Presentation
Biomethane, produced primarily from agricultural biomass, is a low-carbon renewable gas. In France, biomethane policies aim to increase its production by nearly fourfold by 2030 and more than twelvefold by 2050, thus contributing to the energy transition. These policies also aim to reduce production costs and reward agricultural practices that support the agroecological transition.
This Issue Brief is drawn from a Study analysing the tensions and synergies between these three objectives in the implementation of biomethane policies.

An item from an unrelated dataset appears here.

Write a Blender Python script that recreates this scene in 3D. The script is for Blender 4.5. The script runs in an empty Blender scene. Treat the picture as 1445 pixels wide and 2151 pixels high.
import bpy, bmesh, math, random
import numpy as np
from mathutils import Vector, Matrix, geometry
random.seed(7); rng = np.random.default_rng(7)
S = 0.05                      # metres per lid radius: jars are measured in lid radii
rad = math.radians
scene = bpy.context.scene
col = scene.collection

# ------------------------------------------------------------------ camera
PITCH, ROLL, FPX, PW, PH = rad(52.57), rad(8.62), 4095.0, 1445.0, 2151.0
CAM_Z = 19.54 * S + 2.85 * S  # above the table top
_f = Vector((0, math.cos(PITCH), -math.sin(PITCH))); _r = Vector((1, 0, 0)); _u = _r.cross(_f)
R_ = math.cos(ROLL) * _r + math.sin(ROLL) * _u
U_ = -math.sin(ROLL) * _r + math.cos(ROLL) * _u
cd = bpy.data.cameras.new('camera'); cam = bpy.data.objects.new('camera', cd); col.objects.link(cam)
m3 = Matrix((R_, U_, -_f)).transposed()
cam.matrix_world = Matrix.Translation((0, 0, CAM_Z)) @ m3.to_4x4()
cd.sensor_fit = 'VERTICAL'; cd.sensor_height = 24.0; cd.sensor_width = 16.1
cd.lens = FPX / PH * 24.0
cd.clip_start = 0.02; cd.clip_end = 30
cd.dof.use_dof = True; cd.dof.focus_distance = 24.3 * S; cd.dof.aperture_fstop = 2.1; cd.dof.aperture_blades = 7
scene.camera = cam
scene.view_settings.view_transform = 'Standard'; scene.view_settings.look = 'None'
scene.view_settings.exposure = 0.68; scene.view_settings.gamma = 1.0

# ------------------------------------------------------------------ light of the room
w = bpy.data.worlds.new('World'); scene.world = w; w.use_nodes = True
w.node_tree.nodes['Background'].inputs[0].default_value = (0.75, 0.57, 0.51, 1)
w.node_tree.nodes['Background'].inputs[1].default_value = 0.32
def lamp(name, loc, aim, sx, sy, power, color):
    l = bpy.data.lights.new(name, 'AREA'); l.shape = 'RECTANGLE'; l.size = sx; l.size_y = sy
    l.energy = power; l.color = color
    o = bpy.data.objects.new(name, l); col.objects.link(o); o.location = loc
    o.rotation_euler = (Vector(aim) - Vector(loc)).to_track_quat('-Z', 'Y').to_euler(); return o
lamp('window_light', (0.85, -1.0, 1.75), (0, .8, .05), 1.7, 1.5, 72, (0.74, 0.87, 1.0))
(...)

Read the Study and its key messages (in French)
Key Messages
- France’s biomethane production targets rest on: (1) energy-climate scenarios requiring at least 95 TWh of biomethane to achieve climate neutrality, alongside a 50% reduction in final energy demand and substantial electrification; (2) biomass resource assessments showing an available potential of 100-170 TWh of biomethane.
- Since 2010, production growth has aligned with targets. However, agri-environmental benefits have been limited and mixed, including some negative impacts. Production costs have not decreased significantly, while fossil gas prices have remained stable. As a result, public spending for biomethane stands at approximately €1 billion per year.
Achieving the volumes projected for 2030 would theoretically be possible given biomass resources, but would compromise other objectives:
• Production costs would remain stable due to (1) existing difficulties in obtaining biomass, and (2) limited reductions in investment costs. At current levels of public support, total costs would reach €2-3 billion per year.
• Agri-environmental benefits would remain modest, while anaerobic digestion could reinforce the lock-in of production methods into unsustainable trajectories, particularly if demand for animal feed and pressure to reduce production costs persist.Moreover, the sector’s economic viability may be threatened by yield variability and declining trends, exacerbated by (1) pressure on agroecosystems from increased biomass demand and (2) climate change effects.
- Three priority areas for change towards more sustainable production emerge:
• Renewed local governance to strengthen: (1) monitoring of biomethane production projects; (2) implementation resources to redirect or halt failing projects; (3) spatial planning of biomass uses to reduce usage conflicts.
• A demand policy based on prioritizing uses to (1) reduce methane use in sectors with decarbonized alternatives; (2) encourage sectors without alternatives to support more sustainable production through appropriate financing mechanisms.
• Regular reassessment of the role of gas in energy scenarios and the agri-environmental impacts of anaerobic digestion, to clarify (1) systemic trade-offs associated with reduced production targets, and (2) economic and political conditions for minimizing anaerobic digestion’s negative impacts while promoting certain dimensions of the agroecological transition where possible.